### GOAL
Copy all of the material word for word, except for the pictures.

### SOURCE EXCERPT
* * * * * * *
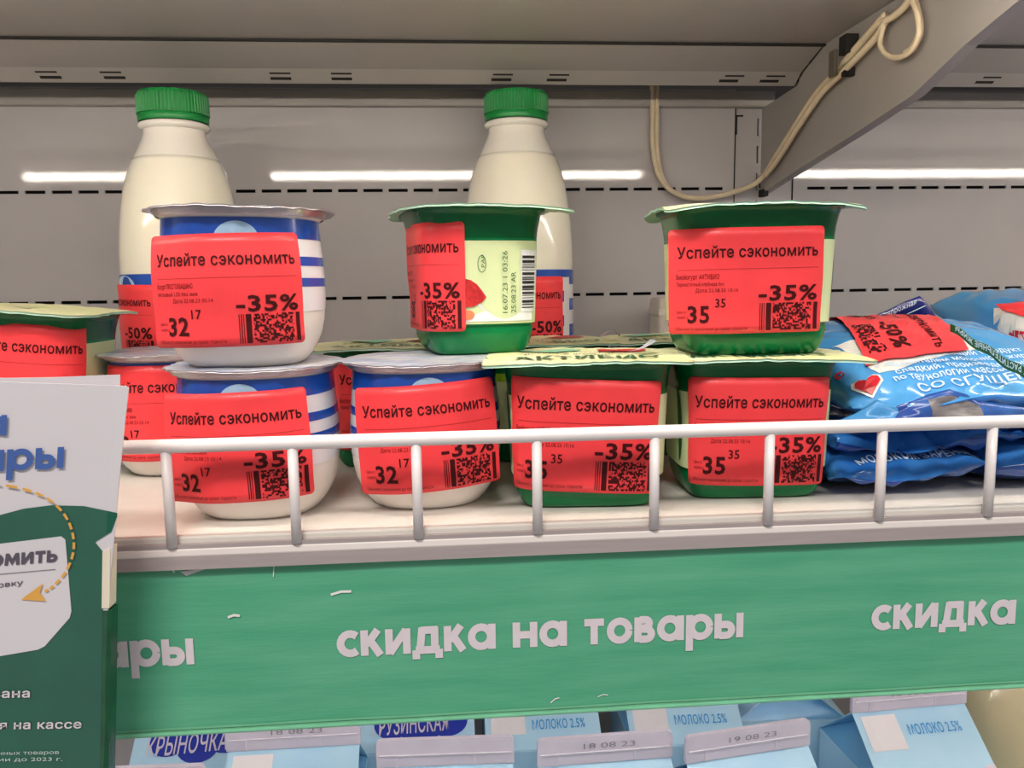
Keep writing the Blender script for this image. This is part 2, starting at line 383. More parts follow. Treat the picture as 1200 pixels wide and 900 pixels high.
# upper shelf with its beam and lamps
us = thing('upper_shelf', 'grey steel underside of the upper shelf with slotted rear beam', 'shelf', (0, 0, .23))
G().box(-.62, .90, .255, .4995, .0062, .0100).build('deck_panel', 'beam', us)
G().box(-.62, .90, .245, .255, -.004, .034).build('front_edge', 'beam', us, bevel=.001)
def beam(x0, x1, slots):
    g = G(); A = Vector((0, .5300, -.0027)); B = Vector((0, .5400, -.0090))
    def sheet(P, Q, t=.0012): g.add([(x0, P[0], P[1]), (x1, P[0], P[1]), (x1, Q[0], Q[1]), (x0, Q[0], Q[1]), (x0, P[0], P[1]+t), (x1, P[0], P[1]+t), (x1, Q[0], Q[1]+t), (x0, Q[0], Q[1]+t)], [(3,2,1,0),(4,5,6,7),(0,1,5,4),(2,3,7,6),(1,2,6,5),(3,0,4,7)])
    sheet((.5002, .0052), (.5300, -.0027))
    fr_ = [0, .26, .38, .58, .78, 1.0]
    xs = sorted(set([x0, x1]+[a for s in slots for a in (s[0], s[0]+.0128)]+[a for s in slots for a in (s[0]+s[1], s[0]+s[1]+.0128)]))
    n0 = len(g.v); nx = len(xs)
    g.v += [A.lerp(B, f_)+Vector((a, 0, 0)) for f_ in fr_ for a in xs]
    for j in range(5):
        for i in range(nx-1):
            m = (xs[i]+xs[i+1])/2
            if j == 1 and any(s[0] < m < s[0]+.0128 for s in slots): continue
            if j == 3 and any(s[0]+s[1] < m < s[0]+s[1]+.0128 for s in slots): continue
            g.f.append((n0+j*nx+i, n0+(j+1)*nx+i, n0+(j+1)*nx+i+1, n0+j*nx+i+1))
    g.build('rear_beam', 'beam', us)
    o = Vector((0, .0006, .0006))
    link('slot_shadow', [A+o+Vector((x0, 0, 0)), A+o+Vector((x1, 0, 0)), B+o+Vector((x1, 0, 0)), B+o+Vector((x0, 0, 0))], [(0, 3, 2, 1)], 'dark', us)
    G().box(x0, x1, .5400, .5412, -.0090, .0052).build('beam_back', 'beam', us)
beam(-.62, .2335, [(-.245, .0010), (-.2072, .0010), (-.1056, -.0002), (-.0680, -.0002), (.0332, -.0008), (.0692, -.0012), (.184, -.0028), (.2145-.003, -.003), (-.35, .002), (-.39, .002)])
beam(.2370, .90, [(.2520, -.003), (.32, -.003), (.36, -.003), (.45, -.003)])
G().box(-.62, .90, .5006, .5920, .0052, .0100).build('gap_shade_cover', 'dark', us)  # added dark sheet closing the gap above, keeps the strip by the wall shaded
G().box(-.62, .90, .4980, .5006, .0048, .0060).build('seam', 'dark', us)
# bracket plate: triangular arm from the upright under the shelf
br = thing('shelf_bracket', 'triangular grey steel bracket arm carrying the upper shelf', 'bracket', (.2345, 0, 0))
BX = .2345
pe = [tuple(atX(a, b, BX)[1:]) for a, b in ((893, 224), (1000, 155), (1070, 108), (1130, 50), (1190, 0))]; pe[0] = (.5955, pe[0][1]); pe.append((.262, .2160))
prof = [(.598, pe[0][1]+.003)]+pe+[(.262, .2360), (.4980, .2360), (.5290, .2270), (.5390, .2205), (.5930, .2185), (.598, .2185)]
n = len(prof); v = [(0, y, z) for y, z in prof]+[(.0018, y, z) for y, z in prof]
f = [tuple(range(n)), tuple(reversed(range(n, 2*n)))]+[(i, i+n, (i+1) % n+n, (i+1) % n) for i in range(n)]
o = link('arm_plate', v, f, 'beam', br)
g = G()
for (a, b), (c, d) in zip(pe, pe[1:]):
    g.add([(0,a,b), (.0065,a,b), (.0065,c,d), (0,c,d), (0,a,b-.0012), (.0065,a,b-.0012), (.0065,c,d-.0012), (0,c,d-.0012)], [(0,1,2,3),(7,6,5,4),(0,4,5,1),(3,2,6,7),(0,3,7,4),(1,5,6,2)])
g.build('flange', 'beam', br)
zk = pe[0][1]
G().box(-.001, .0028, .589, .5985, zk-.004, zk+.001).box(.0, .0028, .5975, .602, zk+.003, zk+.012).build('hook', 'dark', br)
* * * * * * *
### OUTPUT FOR THIS EXERCISE
Keep writing the Blender script for this image. This is part 2, starting at line 383. More parts follow. Treat the picture as 1200 pixels wide and 900 pixels high.
# upper shelf with its beam and lamps
us = thing('upper_shelf', 'grey steel underside of the upper shelf with slotted rear beam', 'shelf', (0, 0, .23))
G().box(-.62, .90, .255, .4995, .0062, .0100).build('deck_panel', 'beam', us)
G().box(-.62, .90, .245, .255, -.004, .034).build('front_edge', 'beam', us, bevel=.001)
def beam(x0, x1, slots):
    g = G(); A = Vector((0, .5300, -.0027)); B = Vector((0, .5400, -.0090))
    def sheet(P, Q, t=.0012): g.add([(x0, P[0], P[1]), (x1, P[0], P[1]), (x1, Q[0], Q[1]), (x0, Q[0], Q[1]), (x0, P[0], P[1]+t), (x1, P[0], P[1]+t), (x1, Q[0], Q[1]+t), (x0, Q[0], Q[1]+t)], [(3,2,1,0),(4,5,6,7),(0,1,5,4),(2,3,7,6),(1,2,6,5),(3,0,4,7)])
    sheet((.5002, .0052), (.5300, -.0027))
    fr_ = [0, .26, .38, .58, .78, 1.0]
    xs = sorted(set([x0, x1]+[a for s in slots for a in (s[0], s[0]+.0128)]+[a for s in slots for a in (s[0]+s[1], s[0]+s[1]+.0128)]))
    n0 = len(g.v); nx = len(xs)
    g.v += [A.lerp(B, f_)+Vector((a, 0, 0)) for f_ in fr_ for a in xs]
    for j in range(5):
        for i in range(nx-1):
            m = (xs[i]+xs[i+1])/2
            if j == 1 and any(s[0] < m < s[0]+.0128 for s in slots): continue
            if j == 3 and any(s[0]+s[1] < m < s[0]+s[1]+.0128 for s in slots): continue
            g.f.append((n0+j*nx+i, n0+(j+1)*nx+i, n0+(j+1)*nx+i+1, n0+j*nx+i+1))
    g.build('rear_beam', 'beam', us)
    o = Vector((0, .0006, .0006))
    link('slot_shadow', [A+o+Vector((x0, 0, 0)), A+o+Vector((x1, 0, 0)), B+o+Vector((x1, 0, 0)), B+o+Vector((x0, 0, 0))], [(0, 3, 2, 1)], 'dark', us)
    G().box(x0, x1, .5400, .5412, -.0090, .0052).build('beam_back', 'beam', us)
beam(-.62, .2335, [(-.245, .0010), (-.2072, .0010), (-.1056, -.0002), (-.0680, -.0002), (.0332, -.0008), (.0692, -.0012), (.184, -.0028), (.2145-.003, -.003), (-.35, .002), (-.39, .002)])
beam(.2370, .90, [(.2520, -.003), (.32, -.003), (.36, -.003), (.45, -.003)])
G().box(-.62, .90, .5006, .5920, .0052, .0100).build('gap_shade_cover', 'dark', us)  # added dark sheet closing the gap above, keeps the strip by the wall shaded
G().box(-.62, .90, .4980, .5006, .0048, .0060).build('seam', 'dark', us)
# bracket plate: triangular arm from the upright under the shelf
br = thing('shelf_bracket', 'triangular grey steel bracket arm carrying the upper shelf', 'bracket', (.2345, 0, 0))
BX = .2345
pe = [tuple(atX(a, b, BX)[1:]) for a, b in ((893, 224), (1000, 155), (1070, 108), (1130, 50), (1190, 0))]; pe[0] = (.5955, pe[0][1]); pe.append((.262, .2160))
prof = [(.598, pe[0][1]+.003)]+pe+[(.262, .2360), (.4980, .2360), (.5290, .2270), (.5390, .2205), (.5930, .2185), (.598, .2185)]
n = len(prof); v = [(0, y, z) for y, z in prof]+[(.0018, y, z) for y, z in prof]
f = [tuple(range(n)), tuple(reversed(range(n, 2*n)))]+[(i, i+n, (i+1) % n+n, (i+1) % n) for i in range(n)]
o = link('arm_plate', v, f, 'beam', br)
g = G()
for (a, b), (c, d) in zip(pe, pe[1:]):
    g.add([(0,a,b), (.0065,a,b), (.0065,c,d), (0,c,d), (0,a,b-.0012), (.0065,a,b-.0012), (.0065,c,d-.0012), (0,c,d-.0012)], [(0,1,2,3),(7,6,5,4),(0,4,5,1),(3,2,6,7),(0,3,7,4),(1,5,6,2)])
g.build('flange', 'beam', br)
zk = pe[0][1]
G().box(-.001, .0028, .589, .5985, zk-.004, zk+.001).box(.0, .0028, .5975, .602, zk+.003, zk+.012).build('hook', 'dark', br)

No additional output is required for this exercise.